- The exercise -
Restate the opening lines of the material below word for word, stopping after the line that contains "random.seed(7)".

- Provided material -
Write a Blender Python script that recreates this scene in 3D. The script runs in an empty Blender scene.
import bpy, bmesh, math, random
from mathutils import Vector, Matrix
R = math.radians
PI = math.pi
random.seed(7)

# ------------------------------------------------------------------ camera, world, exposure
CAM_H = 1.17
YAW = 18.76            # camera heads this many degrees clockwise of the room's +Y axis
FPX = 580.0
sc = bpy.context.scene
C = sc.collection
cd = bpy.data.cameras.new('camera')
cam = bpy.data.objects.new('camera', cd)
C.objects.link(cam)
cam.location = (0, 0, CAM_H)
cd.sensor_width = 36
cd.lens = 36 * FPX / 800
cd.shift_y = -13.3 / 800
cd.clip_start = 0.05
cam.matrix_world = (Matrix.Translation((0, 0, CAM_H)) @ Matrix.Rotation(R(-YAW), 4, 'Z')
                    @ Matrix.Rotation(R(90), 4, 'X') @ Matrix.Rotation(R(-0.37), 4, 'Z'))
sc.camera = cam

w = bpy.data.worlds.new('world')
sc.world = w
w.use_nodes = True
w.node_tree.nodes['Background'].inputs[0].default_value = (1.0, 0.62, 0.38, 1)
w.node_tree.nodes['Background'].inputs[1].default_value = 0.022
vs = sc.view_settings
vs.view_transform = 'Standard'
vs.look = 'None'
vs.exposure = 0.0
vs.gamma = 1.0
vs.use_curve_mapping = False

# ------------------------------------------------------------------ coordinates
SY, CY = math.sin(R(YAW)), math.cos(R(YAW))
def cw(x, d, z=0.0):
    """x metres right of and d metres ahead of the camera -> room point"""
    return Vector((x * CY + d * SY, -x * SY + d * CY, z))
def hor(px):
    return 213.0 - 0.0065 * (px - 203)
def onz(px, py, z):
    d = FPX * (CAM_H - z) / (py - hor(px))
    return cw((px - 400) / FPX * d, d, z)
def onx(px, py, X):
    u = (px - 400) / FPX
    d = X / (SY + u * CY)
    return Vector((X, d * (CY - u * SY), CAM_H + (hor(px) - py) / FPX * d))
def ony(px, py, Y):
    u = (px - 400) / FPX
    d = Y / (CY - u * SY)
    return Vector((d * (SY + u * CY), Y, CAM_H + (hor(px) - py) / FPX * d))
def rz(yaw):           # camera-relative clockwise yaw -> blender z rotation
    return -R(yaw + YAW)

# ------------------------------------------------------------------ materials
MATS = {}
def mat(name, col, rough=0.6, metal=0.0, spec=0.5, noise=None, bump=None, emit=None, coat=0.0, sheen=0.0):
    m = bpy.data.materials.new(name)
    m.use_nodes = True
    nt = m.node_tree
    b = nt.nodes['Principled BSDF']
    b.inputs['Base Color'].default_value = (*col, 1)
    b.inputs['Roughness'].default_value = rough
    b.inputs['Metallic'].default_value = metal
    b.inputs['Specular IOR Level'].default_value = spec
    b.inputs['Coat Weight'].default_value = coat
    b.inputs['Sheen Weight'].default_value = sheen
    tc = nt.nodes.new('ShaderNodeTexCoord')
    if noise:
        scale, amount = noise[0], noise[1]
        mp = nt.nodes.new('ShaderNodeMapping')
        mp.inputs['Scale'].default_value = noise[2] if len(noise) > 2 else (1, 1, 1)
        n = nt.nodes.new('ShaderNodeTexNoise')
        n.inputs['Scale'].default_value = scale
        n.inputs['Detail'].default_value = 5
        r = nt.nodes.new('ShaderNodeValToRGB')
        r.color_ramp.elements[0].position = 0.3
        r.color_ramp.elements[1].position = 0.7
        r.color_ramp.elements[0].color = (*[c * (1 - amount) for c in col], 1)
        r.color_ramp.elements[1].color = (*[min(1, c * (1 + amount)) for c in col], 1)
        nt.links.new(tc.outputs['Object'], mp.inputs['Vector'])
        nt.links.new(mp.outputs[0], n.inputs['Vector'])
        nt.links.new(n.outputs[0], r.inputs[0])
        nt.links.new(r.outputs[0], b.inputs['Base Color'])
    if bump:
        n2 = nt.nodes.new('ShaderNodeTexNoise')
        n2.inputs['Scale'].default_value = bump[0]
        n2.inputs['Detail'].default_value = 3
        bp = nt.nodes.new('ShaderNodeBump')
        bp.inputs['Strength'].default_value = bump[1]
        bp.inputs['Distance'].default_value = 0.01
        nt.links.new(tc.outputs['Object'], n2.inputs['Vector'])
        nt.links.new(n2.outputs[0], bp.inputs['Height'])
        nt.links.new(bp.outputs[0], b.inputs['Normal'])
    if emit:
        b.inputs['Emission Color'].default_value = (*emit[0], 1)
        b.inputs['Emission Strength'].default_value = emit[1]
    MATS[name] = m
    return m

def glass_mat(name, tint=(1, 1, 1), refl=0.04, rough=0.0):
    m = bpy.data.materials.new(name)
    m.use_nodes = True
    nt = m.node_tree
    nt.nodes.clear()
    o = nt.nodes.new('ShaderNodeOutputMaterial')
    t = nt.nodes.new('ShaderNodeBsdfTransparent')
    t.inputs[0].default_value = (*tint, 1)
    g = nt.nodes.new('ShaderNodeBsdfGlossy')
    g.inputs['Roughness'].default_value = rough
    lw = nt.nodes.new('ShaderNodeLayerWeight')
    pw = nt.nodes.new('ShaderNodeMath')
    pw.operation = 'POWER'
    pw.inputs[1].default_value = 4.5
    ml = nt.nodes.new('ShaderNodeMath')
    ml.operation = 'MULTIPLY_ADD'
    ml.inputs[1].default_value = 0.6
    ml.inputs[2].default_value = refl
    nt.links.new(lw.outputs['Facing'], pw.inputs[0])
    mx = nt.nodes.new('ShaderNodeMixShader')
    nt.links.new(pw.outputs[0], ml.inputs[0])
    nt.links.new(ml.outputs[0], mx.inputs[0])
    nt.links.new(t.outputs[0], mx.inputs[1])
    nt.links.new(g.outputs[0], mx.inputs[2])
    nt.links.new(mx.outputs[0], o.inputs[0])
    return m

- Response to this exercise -
Write a Blender Python script that recreates this scene in 3D. The script runs in an empty Blender scene.
import bpy, bmesh, math, random
from mathutils import Vector, Matrix
R = math.radians
PI = math.pi
random.seed(7)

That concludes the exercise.